* **DATASET EXCERPT**
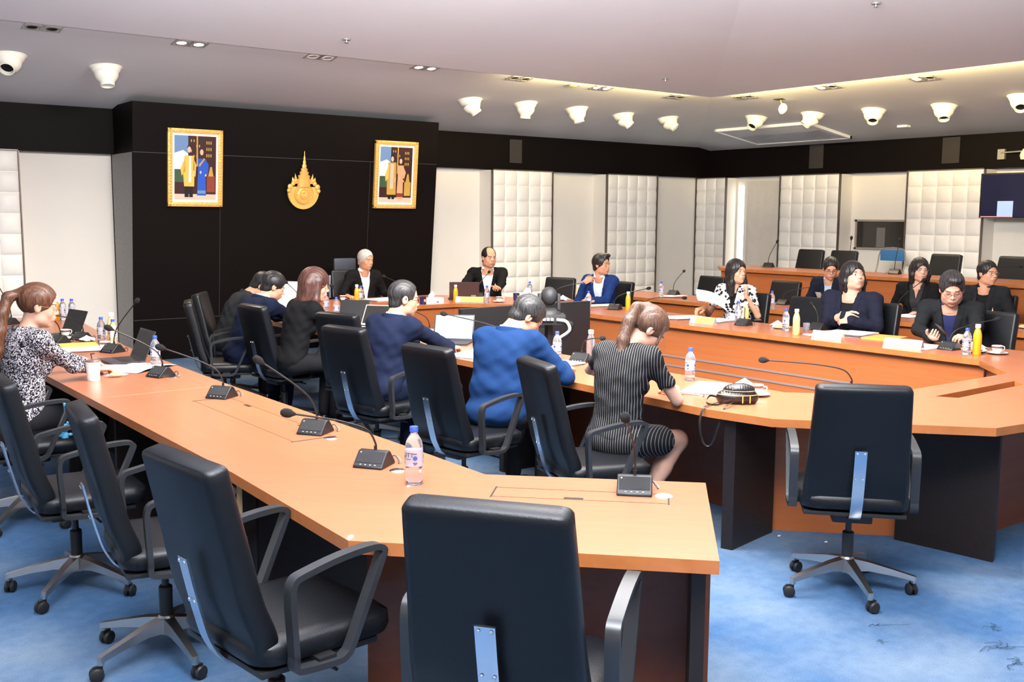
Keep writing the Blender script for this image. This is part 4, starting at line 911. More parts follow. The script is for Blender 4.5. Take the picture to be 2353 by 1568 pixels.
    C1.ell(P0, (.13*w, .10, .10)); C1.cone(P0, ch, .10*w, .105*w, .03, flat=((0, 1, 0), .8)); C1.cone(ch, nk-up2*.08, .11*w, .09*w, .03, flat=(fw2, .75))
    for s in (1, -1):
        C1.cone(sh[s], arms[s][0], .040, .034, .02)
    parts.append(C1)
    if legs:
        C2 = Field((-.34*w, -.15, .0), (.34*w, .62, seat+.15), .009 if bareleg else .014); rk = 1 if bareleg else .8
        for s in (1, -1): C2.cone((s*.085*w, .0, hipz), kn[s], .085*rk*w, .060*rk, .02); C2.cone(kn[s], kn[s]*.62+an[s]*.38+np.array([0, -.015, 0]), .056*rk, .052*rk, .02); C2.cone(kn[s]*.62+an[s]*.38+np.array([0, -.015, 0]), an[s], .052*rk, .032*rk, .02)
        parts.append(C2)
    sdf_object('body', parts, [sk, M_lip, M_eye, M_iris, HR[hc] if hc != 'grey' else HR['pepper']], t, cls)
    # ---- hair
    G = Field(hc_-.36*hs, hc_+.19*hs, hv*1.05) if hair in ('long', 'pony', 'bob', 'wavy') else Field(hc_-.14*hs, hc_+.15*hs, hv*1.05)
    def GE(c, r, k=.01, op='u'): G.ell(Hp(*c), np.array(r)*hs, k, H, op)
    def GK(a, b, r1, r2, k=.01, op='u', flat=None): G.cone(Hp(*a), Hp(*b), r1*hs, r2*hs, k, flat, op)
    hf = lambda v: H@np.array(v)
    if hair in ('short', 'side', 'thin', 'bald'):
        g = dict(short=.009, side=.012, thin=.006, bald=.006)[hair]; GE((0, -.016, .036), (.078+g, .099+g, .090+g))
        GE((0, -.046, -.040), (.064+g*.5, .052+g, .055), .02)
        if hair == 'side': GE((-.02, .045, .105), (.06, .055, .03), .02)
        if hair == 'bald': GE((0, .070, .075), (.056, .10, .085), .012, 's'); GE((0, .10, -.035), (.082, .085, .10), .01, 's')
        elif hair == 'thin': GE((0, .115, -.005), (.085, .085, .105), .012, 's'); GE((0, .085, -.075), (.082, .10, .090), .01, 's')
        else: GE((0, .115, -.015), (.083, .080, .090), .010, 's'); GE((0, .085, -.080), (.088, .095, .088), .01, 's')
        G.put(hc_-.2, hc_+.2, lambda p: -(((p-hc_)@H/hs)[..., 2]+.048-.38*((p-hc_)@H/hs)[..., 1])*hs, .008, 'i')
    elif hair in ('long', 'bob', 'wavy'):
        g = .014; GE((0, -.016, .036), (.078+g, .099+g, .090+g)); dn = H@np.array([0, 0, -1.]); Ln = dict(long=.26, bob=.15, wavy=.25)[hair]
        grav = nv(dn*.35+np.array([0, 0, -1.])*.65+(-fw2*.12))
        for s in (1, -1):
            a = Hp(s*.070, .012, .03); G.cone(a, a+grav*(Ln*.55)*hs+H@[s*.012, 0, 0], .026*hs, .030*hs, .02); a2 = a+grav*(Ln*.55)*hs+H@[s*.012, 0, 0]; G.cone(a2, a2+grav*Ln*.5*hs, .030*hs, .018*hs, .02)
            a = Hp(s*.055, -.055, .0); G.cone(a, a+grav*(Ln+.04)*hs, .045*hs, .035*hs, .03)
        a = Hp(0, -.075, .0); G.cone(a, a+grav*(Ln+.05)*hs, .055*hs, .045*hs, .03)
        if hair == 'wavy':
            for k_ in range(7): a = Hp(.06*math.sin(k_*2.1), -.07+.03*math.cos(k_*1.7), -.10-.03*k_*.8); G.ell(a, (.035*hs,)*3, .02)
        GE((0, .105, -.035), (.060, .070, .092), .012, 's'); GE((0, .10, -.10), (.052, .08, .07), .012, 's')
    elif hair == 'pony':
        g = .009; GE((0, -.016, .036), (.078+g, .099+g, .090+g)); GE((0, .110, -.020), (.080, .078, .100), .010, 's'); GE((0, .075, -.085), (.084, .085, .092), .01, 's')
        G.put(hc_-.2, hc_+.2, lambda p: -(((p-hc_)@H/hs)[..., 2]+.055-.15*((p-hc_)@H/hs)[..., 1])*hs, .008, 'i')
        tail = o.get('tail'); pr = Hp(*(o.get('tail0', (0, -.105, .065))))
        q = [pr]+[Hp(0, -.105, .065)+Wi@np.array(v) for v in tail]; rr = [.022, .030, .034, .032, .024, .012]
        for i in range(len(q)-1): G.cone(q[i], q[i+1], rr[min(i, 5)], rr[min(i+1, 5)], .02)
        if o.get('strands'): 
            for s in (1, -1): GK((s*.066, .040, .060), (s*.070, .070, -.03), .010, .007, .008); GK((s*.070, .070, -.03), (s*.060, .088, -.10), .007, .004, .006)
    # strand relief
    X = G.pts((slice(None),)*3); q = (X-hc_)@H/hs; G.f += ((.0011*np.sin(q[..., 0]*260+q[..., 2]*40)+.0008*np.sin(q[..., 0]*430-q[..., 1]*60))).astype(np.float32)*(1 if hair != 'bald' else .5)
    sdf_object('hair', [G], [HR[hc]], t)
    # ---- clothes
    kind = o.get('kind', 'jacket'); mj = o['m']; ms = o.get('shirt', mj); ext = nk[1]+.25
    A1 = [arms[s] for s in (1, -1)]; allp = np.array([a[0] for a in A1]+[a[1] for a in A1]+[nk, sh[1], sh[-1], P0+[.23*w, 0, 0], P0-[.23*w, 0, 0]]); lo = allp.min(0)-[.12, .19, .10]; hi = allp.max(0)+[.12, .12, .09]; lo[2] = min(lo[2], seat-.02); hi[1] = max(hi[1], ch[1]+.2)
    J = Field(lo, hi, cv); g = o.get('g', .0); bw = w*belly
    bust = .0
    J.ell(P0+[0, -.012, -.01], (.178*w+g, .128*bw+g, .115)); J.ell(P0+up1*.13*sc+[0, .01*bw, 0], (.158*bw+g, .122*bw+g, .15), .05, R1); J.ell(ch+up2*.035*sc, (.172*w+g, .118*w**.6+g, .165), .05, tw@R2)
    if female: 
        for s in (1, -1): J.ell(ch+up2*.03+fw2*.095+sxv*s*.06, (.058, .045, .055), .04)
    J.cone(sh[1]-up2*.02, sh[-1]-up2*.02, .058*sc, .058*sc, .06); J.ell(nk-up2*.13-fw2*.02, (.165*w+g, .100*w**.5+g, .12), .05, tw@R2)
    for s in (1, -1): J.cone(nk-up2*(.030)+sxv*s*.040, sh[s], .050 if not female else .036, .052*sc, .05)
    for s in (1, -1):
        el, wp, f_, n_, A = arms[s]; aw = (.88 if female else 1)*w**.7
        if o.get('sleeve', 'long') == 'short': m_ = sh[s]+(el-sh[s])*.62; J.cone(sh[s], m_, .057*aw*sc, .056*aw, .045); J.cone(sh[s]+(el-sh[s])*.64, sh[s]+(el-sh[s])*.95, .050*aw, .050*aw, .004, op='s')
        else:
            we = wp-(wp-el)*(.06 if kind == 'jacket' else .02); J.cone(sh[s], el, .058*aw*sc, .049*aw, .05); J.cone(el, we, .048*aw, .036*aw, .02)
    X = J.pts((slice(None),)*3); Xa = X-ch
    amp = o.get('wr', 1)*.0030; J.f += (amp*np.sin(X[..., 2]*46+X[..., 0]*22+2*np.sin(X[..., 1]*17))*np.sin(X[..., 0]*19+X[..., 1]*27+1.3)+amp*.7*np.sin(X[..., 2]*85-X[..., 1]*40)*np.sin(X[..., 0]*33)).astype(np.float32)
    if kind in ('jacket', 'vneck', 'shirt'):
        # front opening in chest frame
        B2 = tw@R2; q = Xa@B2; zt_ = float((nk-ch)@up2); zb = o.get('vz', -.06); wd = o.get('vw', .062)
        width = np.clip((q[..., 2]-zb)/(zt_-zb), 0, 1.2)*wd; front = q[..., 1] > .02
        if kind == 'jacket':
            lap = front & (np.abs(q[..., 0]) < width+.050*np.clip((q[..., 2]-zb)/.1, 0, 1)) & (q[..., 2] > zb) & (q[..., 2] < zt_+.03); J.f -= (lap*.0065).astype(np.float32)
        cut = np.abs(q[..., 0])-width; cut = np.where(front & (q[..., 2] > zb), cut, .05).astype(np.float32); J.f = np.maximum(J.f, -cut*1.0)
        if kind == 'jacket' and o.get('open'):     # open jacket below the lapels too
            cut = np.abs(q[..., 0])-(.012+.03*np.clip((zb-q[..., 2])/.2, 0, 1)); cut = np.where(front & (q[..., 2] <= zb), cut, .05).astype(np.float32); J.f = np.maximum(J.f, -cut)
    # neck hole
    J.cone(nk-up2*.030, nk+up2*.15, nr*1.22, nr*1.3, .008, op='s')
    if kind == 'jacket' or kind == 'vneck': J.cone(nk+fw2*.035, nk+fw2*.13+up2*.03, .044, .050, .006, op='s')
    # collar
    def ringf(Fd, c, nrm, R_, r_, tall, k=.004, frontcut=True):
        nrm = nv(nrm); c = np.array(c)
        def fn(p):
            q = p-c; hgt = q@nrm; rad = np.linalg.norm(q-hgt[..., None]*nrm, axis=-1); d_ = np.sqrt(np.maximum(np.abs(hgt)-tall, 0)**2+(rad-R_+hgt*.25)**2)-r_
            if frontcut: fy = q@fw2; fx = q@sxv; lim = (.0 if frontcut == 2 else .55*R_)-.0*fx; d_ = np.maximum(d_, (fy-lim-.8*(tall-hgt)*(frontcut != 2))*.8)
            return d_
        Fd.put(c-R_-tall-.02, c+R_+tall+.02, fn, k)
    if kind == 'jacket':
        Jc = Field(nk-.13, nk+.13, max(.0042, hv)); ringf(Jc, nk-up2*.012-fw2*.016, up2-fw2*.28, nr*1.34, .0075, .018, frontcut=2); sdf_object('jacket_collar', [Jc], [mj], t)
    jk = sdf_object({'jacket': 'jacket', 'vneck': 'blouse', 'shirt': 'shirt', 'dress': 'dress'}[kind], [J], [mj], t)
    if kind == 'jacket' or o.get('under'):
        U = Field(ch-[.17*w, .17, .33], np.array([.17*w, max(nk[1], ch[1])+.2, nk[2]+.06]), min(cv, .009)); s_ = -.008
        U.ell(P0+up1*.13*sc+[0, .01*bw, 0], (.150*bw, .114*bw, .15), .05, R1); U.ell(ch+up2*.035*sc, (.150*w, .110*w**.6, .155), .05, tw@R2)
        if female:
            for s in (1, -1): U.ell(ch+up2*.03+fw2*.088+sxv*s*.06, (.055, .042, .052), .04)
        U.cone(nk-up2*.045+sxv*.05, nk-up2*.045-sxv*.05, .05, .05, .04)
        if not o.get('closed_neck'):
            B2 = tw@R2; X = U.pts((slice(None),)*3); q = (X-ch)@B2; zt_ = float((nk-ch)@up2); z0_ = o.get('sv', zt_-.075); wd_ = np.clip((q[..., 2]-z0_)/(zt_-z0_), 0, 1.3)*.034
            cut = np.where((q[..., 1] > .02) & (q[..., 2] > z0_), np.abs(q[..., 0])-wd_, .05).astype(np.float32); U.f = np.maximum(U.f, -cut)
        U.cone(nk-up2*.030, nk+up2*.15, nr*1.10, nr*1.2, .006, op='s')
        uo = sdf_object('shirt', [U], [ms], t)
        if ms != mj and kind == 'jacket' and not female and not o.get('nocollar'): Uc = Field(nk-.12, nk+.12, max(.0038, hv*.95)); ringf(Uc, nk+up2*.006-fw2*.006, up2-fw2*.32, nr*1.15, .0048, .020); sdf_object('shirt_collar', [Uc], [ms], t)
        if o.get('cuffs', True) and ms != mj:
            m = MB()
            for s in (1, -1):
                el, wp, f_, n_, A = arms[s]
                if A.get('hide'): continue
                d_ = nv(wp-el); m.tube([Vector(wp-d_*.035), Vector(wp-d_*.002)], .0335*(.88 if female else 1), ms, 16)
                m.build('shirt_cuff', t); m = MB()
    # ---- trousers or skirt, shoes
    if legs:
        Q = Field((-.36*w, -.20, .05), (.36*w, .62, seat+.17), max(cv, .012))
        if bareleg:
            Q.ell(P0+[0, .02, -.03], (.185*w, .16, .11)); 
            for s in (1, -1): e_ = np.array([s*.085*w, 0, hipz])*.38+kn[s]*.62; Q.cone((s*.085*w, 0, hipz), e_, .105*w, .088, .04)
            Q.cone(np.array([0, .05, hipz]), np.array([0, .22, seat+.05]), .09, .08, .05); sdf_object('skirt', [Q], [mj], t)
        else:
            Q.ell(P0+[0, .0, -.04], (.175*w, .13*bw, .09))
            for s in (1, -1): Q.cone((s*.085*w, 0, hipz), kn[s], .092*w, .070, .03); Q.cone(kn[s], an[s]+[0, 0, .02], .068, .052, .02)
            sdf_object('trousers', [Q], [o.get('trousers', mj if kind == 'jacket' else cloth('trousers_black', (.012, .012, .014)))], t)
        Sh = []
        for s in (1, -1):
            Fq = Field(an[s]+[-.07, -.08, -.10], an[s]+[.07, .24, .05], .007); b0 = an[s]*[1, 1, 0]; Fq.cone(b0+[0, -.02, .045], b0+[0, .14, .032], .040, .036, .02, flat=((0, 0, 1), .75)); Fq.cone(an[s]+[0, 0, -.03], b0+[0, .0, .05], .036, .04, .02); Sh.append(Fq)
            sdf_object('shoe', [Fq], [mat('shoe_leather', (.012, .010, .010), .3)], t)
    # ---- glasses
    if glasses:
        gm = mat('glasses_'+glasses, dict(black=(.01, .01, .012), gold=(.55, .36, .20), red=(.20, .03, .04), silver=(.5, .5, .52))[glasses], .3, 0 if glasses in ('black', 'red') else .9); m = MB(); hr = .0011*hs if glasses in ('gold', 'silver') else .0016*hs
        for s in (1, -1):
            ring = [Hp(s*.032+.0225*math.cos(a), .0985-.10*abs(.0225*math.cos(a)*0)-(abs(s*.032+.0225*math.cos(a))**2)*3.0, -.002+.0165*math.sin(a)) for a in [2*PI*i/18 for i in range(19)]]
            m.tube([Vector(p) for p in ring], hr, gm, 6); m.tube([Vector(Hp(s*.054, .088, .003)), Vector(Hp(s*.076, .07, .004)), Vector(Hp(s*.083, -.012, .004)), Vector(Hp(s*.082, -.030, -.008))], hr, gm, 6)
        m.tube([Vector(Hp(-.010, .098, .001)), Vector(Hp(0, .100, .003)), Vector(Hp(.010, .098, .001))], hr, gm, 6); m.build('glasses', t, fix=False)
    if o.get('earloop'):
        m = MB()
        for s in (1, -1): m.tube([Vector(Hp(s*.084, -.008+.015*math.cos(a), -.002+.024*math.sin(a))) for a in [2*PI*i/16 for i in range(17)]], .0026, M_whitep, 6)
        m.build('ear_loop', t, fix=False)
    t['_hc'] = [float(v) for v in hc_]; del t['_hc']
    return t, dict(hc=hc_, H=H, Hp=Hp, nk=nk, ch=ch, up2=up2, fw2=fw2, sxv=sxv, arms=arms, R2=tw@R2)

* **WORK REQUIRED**
Filter the listing for the word "parts" and copy every line that holds it.

* **TASK OUTPUT**
Keep writing the Blender script for this image. This is part 4, starting at line 911. More parts follow. The script is for Blender 4.5. Take the picture to be 2353 by 1568 pixels.
    parts.append(C1)
        parts.append(C2)
    sdf_object('body', parts, [sk, M_lip, M_eye, M_iris, HR[hc] if hc != 'grey' else HR['pepper']], t, cls)